You each now rent out those respect properties. You enjoy the rent from yours unhampered by debt. The rent his property generates does not cover his mortage leaving him with a £500 shortfall each month. You could easily help him with this but chose not to.
You now live togther in a house that you bought outright with your inheritance. I am assuming it is owned in your name only. You expect him and he agreed to pay towards running costs. But did he also agree to share capital expenditure e.g. the log burner on a capital asset that he has no ownership of? I may be wrong but I am assuing this house is large and expensive to run so 50% of running costs could be high.

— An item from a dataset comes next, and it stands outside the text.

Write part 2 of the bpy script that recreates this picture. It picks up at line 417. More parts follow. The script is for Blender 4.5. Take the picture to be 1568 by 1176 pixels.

You enjoy expensive holidays having just been on a cruise costing £5000 and have already booked two more holidays for next year all paid for by you.
Do you not see what you are doing here? I think you are rather enjoying rubbing his nose into the fact that you are now so much better off than him. Before that it was just a matter of timing, that you had owned your property longer so had had more time to pay off the mortgage. You now have the luxury of retirement while he is still working four days a week past retirement age in what is probably a minimum wage and physically demanding job.
You seem to enjoy bragging about how you spend money. I bought a log burner for x. I spent y on a car. I spent z on a cruise. I have already booked two more holidays paid for by me.
My gut feeling is that he wants out of his life with you but you are clinging on as you want a holiday companion and someone you can feel superior to now that you are a very wealthy woman. After all what is money unless you can spend and brag about it (as you are doing here). Fancy cruises are another place where people like to brag about how well off they are.
I suspect that if you did help him out, he would never hear the end of it.
If he gives his tenants notice to quit, takes possession and lives in his own property again, he’ll be able to manage on his own. He did before he met you and now he has his state pension on top of his wages. Money will be tight but at least he won’t be made to feel inferior all the time. On his own he may be entitled to some benefits to help with mortgage interest and council tax. When he can no longer work he could be entitled to pension credit. If he were to retire, sell the property and go back to renting, depending on the extent of any capital gain made, he could be entitled to pension credit, housing benefit and council tax discount. He’ll survive.
Your parents' money, or rather how you chosen to manage it, has poisoned your relationship with your husband. I think you should let him go.